El peso social de las tribus viene de lejos, amparado en antiguos palimpsestos que, por el momento, cobran vida y reverdecen en la red virtual. Como habrá de suponerse, ellas son producto de las crisis, nicho fecundo para sembrar la semilla ampulosa de su enrevesado proyecto. Atraídas por el visto bueno de los que sufren, por los malestares emocionales de los insatisfechos, se empeñan en justificar cualquier negación, despotrique o el más claro error. No discriminan saberes, atrevidas, pueden saltar a disciplinas diferentes, según la intrepidez exigida para la ocasión. Así navegan, por ejemplo, desde una tesis filosófica hasta una teoría sociológica-criminal, sin inmutarse ni chistar, apostillando fueros a cada opinión marginal. Con la solución teorética a la mano, dispuesta o servida, a flor de pantalla digital.

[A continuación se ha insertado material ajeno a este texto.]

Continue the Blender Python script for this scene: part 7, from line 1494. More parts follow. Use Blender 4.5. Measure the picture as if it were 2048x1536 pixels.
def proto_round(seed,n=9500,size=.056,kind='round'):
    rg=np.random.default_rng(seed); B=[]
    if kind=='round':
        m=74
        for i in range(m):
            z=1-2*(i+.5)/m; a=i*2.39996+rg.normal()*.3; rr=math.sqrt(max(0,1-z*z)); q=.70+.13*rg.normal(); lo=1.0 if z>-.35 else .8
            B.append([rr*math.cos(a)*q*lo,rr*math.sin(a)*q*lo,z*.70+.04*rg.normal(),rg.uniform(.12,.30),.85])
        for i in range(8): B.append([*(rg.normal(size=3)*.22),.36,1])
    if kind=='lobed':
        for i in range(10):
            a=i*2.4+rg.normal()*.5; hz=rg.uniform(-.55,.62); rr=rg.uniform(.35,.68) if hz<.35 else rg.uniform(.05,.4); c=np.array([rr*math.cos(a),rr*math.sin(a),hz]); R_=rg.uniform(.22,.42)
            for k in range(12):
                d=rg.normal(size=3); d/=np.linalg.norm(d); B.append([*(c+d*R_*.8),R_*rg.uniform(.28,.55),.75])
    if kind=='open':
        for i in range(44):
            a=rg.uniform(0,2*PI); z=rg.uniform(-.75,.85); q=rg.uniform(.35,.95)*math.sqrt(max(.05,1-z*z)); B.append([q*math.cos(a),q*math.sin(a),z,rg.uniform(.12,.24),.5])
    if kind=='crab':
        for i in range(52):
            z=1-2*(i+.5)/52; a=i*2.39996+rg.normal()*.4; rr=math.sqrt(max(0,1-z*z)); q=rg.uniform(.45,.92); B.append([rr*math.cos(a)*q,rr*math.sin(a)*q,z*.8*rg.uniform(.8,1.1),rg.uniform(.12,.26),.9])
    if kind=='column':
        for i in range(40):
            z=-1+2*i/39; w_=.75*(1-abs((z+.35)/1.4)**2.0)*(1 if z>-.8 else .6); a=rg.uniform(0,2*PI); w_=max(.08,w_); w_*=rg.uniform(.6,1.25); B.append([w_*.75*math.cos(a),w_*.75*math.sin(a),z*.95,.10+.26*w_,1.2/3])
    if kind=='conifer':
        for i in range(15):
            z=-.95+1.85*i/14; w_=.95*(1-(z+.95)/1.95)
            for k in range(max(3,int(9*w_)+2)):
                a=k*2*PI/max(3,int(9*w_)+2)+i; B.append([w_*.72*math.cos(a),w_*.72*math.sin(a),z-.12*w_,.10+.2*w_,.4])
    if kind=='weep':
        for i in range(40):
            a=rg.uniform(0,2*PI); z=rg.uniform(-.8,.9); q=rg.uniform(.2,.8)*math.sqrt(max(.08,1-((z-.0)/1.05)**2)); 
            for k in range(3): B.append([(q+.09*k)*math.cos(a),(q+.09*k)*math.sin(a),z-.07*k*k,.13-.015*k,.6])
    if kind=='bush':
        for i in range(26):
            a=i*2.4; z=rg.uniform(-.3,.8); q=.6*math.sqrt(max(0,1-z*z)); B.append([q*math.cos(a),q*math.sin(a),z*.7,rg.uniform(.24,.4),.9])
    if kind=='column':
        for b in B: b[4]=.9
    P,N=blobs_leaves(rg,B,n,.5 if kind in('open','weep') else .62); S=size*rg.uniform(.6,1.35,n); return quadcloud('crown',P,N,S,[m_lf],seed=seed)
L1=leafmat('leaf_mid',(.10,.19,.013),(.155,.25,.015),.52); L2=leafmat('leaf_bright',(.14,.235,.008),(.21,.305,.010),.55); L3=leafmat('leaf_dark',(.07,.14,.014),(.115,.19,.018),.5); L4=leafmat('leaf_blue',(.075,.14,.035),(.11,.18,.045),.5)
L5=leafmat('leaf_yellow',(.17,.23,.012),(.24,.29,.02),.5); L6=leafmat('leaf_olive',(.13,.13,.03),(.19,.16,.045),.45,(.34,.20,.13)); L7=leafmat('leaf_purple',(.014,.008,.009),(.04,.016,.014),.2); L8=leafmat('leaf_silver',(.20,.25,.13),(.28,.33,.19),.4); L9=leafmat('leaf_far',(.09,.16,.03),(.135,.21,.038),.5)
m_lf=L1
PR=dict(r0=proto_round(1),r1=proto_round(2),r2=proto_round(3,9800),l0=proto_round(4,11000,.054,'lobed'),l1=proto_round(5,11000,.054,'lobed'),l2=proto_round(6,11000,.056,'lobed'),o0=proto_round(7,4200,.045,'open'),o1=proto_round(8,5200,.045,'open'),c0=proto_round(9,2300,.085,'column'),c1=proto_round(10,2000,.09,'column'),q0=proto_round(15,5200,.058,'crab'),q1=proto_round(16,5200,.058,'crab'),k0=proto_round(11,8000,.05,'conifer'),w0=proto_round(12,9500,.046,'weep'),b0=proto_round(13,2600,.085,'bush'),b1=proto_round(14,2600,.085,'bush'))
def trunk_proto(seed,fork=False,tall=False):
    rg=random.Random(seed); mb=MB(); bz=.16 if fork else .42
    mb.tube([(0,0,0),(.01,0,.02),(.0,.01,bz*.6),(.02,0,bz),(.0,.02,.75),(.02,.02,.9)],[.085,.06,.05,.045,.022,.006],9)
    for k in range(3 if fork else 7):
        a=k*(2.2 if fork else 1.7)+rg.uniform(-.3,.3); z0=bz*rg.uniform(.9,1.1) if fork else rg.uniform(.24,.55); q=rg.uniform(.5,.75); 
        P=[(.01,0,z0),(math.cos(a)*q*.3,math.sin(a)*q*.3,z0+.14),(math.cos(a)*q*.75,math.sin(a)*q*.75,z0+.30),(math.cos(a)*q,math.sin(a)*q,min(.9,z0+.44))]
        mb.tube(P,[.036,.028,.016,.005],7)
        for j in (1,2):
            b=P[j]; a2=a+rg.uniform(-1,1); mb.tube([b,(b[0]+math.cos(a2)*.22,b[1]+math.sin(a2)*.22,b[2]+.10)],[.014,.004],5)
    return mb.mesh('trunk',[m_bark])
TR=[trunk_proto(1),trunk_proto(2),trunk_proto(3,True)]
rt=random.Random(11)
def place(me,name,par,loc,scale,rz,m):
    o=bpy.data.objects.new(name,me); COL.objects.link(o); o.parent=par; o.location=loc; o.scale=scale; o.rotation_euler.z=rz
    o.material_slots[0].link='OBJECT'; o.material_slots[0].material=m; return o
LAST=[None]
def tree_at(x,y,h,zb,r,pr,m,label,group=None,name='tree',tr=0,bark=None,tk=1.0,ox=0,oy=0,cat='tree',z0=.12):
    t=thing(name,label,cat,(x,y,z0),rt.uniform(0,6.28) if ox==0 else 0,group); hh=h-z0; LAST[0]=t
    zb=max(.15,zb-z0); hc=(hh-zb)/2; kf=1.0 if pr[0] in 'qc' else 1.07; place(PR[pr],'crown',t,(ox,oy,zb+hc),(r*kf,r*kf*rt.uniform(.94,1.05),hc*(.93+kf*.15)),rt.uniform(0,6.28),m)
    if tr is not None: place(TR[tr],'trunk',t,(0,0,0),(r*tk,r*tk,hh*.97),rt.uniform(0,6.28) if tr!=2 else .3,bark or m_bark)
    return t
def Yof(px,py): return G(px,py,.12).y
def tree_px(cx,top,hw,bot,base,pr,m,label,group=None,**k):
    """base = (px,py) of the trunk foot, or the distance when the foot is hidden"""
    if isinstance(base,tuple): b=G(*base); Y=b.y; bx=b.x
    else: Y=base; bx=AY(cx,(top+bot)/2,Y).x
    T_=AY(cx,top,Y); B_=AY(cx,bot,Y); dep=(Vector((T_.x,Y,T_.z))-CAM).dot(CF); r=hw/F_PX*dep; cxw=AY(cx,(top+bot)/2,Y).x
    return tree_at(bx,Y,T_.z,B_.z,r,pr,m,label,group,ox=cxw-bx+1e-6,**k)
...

Batallan en cualquier terreno. Y aunque adolecen de argumentación, no eluden combates discursivos, a capa y espada penetran en la más recóndita región, sea vulgar o académica, sea compleja o circunstancial. Ser vencidas por la razón, compartir experiencias, nunca sería una opción. Ganarán por cansancio del contrario, potencia del insulto o por abandono del interlocutor. Retraído y agotado, el otro desparece, no tiene cabida su voz, las tribus no cambian de opinión, se escuchan a sí mismas, enroscadas, en el laberinto de su legítima y unívoca visión.
Las hordas tecnológicas polarizan y envenenan; jamás comparten. A su capricho, debaten y acechan, ridiculizan y trituran juicios, con base en su arma solitaria: la pasión. El acto de pensar, bajo su dominio, desencaja el argumento y, por muy elocuente que pueda lucir, hacen retroceder y rodar la más aguda reflexión. Asistimos a la caída del argumento, al hundimiento palmario de la nave racional, o lo que es igual, al esplendor victorioso de las tribus que han conquistado la comunicación digital. Sin remedio, lo verdadero fracasa en sostenerse, porque la infodemia, es inmune a la verdad ¿Existe algún antídoto indicado para esta nueva patología social?
El esplendor de las tribus digitales es también la ruina del argumento y del imperio racional.